A related concern amongst parties is whether a judge will view one spouse in a better light because he or she filed first.  The reality is that judges do not care who files for dissolution first.  There may be other strategic effects to filing at different times, and you should discuss these with your California Divorce Lawyer.

One great advantage of a no-fault divorce system is that you don’t waste time and money proving blame, or cruelty, or infidelity, as in some states.   This is not the case everywhere.  Take, for example, supermodel Christie Brinkley’s recent divorce in New York State.  Through the course of that trial, the court allowed Ms.
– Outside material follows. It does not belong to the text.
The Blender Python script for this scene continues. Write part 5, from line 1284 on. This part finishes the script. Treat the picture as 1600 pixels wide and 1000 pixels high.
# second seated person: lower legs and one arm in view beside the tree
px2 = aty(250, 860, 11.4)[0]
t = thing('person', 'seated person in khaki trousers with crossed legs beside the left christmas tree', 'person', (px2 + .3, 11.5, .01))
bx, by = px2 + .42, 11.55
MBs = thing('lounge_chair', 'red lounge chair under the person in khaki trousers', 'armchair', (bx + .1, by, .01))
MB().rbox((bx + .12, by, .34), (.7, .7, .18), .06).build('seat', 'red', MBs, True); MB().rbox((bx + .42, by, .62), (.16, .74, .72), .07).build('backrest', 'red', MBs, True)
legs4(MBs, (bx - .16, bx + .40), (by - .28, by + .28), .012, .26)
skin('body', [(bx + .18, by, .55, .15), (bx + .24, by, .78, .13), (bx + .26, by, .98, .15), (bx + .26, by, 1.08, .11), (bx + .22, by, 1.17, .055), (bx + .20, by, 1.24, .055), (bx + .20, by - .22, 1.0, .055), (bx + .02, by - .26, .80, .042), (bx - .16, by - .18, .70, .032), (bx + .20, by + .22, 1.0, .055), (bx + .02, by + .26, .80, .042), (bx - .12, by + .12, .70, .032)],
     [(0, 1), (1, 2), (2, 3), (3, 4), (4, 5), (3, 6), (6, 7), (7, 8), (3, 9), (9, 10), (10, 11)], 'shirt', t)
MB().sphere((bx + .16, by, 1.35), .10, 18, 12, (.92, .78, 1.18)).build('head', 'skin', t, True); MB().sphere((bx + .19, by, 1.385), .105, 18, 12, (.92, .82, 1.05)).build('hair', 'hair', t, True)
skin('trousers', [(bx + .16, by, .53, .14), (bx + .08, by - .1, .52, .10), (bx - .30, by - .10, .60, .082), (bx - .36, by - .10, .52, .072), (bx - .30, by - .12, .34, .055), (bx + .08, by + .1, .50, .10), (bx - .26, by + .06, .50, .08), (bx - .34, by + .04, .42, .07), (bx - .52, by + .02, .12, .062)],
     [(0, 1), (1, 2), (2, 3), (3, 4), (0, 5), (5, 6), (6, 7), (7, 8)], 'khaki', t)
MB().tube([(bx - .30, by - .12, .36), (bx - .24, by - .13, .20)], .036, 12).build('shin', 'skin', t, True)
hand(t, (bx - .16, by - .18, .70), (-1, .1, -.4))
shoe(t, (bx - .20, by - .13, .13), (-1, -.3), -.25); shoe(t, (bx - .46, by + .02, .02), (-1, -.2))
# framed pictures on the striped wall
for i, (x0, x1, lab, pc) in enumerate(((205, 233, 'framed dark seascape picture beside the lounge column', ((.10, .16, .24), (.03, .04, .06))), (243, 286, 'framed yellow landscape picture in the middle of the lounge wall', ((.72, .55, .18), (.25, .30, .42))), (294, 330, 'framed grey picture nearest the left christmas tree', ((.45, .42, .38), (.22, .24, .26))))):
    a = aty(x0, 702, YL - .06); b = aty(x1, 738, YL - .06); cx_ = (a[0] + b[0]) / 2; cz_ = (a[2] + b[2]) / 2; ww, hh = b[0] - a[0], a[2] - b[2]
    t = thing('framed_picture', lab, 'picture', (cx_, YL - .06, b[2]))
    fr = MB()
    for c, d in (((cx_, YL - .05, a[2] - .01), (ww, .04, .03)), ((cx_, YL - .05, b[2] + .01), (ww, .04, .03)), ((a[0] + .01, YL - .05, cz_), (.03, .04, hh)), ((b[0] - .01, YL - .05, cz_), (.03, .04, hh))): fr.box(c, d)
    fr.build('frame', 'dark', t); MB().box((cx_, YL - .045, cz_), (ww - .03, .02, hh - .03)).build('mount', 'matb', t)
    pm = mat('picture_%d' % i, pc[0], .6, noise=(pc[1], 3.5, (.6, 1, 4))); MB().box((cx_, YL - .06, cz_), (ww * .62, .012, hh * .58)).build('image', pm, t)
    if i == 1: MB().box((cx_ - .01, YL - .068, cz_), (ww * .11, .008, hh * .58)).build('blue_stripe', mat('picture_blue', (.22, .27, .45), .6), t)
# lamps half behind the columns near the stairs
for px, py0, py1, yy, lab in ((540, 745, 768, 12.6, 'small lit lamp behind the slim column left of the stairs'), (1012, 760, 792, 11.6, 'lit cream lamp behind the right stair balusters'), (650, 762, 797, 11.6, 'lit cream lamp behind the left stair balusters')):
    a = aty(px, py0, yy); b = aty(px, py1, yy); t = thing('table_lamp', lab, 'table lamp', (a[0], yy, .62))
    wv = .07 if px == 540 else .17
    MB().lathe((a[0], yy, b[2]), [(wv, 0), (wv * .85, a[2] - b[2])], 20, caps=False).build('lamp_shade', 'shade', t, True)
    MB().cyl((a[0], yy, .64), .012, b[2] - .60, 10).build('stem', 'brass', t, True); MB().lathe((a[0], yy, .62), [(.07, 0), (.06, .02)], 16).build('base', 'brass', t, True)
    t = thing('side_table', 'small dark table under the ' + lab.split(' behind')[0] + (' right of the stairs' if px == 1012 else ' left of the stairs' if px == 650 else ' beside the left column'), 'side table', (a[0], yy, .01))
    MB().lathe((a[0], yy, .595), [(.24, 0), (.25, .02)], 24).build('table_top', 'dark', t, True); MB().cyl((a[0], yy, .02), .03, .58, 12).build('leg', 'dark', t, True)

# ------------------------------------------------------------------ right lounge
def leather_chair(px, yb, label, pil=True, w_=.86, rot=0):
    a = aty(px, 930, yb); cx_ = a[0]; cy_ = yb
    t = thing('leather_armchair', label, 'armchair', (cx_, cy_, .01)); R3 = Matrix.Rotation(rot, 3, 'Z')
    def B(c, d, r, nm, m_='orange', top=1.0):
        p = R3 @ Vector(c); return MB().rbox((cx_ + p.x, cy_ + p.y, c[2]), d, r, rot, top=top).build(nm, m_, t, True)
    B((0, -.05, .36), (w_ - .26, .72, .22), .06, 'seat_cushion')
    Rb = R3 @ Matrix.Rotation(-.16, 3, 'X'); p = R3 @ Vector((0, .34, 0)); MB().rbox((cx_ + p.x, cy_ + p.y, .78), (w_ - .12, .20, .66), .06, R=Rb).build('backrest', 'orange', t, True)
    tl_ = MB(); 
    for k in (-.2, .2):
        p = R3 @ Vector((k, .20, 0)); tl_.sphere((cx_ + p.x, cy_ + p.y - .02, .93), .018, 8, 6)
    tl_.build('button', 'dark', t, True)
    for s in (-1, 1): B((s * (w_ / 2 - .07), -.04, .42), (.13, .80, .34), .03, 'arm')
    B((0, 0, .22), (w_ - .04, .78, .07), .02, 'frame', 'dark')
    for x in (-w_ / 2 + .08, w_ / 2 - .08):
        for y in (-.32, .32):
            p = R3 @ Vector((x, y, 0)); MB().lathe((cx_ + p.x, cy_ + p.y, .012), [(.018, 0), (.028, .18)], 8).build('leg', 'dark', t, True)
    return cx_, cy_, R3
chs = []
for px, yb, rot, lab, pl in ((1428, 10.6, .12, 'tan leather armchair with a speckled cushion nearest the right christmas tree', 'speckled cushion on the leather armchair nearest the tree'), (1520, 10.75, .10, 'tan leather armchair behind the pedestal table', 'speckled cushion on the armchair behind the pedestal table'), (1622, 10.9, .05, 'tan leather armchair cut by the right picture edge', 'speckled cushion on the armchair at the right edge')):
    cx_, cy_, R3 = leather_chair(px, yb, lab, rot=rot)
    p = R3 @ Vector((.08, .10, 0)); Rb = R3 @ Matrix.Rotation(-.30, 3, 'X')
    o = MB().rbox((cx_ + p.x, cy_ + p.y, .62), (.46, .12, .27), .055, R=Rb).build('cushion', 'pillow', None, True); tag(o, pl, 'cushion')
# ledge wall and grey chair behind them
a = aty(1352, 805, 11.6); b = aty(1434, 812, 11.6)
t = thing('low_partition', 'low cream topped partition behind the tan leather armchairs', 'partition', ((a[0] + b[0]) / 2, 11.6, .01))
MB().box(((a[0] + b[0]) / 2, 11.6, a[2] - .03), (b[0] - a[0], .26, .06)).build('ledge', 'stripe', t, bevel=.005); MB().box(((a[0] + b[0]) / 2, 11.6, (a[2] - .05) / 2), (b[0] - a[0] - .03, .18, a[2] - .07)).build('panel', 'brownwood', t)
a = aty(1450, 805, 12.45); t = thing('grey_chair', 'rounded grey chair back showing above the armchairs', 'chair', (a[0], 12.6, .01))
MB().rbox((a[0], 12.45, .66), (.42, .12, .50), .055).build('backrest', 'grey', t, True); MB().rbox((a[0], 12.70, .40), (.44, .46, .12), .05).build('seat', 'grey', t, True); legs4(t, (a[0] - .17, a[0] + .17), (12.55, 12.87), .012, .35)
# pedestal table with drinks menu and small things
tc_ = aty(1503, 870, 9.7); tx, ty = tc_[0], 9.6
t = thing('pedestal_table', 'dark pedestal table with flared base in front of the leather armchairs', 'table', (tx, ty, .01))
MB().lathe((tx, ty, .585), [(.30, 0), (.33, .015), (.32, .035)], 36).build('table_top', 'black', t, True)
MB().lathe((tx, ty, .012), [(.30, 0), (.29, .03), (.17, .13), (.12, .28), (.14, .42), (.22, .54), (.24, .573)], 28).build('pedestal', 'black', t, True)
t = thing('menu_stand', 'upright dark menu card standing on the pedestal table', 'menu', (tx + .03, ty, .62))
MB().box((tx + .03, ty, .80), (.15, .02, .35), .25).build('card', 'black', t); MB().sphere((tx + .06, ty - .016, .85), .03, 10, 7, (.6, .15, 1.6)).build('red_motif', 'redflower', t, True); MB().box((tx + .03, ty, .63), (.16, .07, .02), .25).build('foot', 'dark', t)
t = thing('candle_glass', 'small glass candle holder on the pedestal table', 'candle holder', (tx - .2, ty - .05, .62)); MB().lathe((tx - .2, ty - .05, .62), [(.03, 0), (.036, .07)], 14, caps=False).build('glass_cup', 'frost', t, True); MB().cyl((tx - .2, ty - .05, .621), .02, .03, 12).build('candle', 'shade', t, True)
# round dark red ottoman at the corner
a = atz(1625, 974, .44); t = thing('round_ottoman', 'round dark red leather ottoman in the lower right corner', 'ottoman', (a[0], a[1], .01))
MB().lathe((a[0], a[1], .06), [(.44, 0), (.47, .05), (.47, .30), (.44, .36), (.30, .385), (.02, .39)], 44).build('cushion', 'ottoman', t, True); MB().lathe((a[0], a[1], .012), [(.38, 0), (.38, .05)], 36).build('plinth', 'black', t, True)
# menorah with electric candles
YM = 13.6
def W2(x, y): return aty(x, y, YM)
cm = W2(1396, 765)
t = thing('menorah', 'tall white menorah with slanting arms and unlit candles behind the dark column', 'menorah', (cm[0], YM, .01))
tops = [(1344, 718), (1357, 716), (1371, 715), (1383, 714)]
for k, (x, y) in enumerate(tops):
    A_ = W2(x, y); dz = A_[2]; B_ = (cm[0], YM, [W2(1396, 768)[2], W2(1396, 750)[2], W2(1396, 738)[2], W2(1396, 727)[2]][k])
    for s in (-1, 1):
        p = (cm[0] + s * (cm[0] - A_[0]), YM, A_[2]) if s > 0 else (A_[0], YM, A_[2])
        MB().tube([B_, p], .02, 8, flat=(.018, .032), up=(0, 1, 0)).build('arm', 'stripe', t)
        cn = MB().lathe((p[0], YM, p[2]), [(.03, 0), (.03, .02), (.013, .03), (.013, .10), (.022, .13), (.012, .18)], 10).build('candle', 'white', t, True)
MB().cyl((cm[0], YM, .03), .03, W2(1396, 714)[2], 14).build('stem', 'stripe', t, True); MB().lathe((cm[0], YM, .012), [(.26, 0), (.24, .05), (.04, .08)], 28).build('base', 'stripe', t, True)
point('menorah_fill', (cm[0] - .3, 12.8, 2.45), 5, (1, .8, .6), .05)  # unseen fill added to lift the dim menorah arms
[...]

Brinkley to expose publicly husband Peter Cook’s tawdry affair with his 18 year-old assistant, as well as his addiction to pornography.  This kind of dirty laundry usually has no place in a California divorce.  Instead, you and your California divorce lawyer can focus on the legal issues: property division, support, and child custody if there are children involved.

One important exception to the no-fault divorce rule is a situation involving domestic violence.  The topic of domestic violence is outside the scope of this blog posting, but suffice it to say that California courts take domestic violence very seriously.  If you are in immediate danger, you should contact the police immediately and make sure you are safe.  If you have been a victim of domestic violence in the past, you should contact a competent California family lawyer to discuss your options.

A no-fault divorce means it’s not about who did or said what to whom during the marriage.  It’s about getting the divorce completed by applying community property, custody, and support laws, so you can leave the skeletons in the closet and out of the courtroom.